Ayodhya After Dec. 6, 1992
  
 

 

  
The Three Mosques
   

As I have been speaking, some vivid visual memories have been flashing up in mind's eye. One of these mental picture of the principal square in the Polish city of Warsaw sometime in the late nineteen- twenties. In the course of the first Russian occupation of Warsaw (1914-1915) the Russians had built an Eastern Orthodox Christian cathedral on this central spot in the city that had been the capital of the once independent Roman Catholic Christian country Poland. The Russians had done this to give the Poles a continuous ocular demonstration that the Russians were their masters. After re-establishment of Poland's independence in 1918, the Poles had pulled this cathedral down. The demolition had been completed just before the date of my visit.
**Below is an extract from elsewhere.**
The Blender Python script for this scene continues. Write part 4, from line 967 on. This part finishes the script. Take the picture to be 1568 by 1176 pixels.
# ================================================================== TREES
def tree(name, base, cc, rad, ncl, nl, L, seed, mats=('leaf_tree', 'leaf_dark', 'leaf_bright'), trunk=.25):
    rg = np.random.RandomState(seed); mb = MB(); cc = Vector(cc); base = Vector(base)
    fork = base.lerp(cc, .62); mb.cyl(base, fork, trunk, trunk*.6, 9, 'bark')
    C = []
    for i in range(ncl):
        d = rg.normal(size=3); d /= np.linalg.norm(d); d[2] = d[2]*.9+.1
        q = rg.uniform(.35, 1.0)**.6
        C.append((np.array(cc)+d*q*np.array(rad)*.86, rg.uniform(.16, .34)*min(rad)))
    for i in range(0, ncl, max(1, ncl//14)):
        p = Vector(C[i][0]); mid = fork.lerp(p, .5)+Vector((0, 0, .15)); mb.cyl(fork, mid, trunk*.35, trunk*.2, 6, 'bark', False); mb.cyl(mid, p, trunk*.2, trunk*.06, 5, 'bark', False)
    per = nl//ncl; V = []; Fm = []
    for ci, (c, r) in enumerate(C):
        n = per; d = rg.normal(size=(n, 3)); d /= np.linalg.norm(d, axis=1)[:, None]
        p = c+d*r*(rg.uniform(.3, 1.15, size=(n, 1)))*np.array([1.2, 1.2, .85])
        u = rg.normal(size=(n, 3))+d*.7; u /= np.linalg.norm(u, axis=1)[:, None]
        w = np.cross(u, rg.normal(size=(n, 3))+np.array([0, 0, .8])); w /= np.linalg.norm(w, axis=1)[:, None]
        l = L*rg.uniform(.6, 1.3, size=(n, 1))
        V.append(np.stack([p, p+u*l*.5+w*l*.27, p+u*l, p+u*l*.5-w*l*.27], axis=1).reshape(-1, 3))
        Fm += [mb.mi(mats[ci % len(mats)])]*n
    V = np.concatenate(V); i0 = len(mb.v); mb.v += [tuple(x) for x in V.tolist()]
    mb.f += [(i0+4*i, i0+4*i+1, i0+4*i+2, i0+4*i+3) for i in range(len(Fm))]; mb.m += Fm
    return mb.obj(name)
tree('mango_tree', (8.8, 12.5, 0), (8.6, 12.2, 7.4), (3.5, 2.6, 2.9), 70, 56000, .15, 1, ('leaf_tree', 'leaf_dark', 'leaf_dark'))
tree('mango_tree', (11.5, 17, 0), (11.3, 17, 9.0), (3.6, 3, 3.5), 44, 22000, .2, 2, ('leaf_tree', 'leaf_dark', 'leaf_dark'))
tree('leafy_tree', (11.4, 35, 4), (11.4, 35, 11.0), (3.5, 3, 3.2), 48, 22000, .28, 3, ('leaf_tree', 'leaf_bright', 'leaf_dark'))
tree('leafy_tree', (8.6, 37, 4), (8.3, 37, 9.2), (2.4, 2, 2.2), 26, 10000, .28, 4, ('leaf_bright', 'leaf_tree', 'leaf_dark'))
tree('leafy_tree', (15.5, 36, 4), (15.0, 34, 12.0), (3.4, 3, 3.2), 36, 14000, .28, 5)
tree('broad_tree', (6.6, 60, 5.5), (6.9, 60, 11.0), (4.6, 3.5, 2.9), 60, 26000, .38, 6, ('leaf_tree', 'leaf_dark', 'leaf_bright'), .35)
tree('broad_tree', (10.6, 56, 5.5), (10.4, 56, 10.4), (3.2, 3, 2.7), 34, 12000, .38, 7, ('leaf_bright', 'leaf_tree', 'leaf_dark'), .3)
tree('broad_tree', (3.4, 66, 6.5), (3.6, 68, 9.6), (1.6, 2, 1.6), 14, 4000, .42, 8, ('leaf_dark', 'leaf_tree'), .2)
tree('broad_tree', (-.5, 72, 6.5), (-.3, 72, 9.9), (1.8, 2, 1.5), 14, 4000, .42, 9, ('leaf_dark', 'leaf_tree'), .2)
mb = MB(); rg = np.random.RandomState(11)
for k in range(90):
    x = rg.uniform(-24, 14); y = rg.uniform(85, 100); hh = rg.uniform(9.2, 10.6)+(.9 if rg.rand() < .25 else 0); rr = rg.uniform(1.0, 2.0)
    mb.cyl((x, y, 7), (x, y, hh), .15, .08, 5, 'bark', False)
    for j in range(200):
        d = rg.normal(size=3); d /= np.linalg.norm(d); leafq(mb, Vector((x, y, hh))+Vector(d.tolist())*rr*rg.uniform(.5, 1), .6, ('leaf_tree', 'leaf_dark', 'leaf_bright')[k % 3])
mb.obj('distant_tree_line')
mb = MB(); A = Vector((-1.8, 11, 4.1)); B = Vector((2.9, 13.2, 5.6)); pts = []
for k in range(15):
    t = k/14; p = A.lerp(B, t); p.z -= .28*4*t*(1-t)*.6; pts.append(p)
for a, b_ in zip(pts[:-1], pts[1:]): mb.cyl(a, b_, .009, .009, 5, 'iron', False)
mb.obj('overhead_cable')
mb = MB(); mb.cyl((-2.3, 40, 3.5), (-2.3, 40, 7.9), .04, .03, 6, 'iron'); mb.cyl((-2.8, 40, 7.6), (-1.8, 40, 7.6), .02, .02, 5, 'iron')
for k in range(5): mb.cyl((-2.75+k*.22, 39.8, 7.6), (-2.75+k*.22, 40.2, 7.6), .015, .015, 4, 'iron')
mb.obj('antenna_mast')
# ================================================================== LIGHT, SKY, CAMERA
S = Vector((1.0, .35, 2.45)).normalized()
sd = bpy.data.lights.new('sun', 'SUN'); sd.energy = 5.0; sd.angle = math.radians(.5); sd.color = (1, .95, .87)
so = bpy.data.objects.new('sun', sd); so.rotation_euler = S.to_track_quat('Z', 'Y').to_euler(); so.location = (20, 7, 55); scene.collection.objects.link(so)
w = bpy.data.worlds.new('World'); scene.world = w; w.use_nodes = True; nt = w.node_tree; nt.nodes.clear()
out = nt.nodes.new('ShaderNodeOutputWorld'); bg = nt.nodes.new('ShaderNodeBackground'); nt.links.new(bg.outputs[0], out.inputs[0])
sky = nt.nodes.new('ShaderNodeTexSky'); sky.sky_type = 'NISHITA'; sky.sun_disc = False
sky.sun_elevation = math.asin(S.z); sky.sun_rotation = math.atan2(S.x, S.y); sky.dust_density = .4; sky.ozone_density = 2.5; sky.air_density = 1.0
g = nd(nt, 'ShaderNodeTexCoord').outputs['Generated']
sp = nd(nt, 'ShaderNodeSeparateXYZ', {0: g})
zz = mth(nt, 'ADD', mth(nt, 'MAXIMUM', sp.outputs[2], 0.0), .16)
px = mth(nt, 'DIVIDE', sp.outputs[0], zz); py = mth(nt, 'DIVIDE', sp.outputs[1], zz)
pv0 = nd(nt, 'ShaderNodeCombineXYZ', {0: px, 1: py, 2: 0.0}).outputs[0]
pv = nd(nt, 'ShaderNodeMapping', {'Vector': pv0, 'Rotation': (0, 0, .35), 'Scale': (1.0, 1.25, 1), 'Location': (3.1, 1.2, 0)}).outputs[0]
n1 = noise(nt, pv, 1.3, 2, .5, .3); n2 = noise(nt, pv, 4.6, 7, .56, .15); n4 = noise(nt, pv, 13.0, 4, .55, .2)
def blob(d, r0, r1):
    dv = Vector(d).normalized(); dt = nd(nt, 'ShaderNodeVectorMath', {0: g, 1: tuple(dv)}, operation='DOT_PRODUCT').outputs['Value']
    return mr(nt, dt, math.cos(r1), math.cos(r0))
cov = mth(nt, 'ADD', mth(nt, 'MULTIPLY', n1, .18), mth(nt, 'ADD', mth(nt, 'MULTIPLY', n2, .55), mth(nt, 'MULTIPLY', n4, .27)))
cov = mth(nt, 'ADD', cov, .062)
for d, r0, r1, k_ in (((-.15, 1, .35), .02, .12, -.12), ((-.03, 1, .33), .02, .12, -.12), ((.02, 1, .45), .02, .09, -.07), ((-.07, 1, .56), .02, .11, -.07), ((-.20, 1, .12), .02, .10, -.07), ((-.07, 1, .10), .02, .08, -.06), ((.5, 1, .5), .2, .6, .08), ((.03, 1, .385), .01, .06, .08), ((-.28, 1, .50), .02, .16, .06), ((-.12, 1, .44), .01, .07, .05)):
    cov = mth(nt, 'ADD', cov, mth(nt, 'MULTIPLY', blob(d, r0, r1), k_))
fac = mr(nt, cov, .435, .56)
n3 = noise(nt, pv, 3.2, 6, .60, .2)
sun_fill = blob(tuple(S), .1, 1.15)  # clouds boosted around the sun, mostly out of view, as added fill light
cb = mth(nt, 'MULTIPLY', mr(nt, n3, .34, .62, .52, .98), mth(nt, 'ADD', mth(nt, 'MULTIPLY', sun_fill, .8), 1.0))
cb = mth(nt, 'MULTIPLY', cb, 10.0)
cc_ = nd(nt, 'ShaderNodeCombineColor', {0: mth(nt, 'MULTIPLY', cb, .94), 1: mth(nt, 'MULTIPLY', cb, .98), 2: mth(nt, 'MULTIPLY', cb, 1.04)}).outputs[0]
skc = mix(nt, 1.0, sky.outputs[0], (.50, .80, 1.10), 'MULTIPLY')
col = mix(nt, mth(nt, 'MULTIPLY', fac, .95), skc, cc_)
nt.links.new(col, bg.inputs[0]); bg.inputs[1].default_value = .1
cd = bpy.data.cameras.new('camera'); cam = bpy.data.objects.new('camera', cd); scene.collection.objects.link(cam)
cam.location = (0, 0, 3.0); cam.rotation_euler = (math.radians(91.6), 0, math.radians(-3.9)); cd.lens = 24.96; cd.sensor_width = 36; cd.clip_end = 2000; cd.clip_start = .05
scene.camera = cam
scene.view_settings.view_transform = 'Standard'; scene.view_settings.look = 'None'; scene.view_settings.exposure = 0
I do not greatly blame the Polish Government for having pulled down that Russian church. The purpose for which the Russians had built it had been not religious but political, and the purpose had also been intentionally offensive.

 

Aurangzeb's purpose in building those three mosques was the same intentionally offensive political purpose that moved the Russians to build their Orthodox cathedral in the city-centre at Warsaw. Those mosques were intended to signify that an Islamic government was reigning supreme, even over Hinduism's holiest of holy places. I must say that Aurangzeb had a veritable genius for picking out provocative sites. Aurangzeb and Philip II of Spain are a pair. They are incarnations of the gloomily fanatical vein in the Christian - Muslim - Jewish family of religions. Aurangzeb - poor wretched misguided bad man - spent a lifetime of hard labour in raising massive monuments to his own discredit. Perhaps the Poles were really kinder in destroying the Russians' self-discrediting monument in Warsaw than you have been in sparing Aurangzeb's mosques.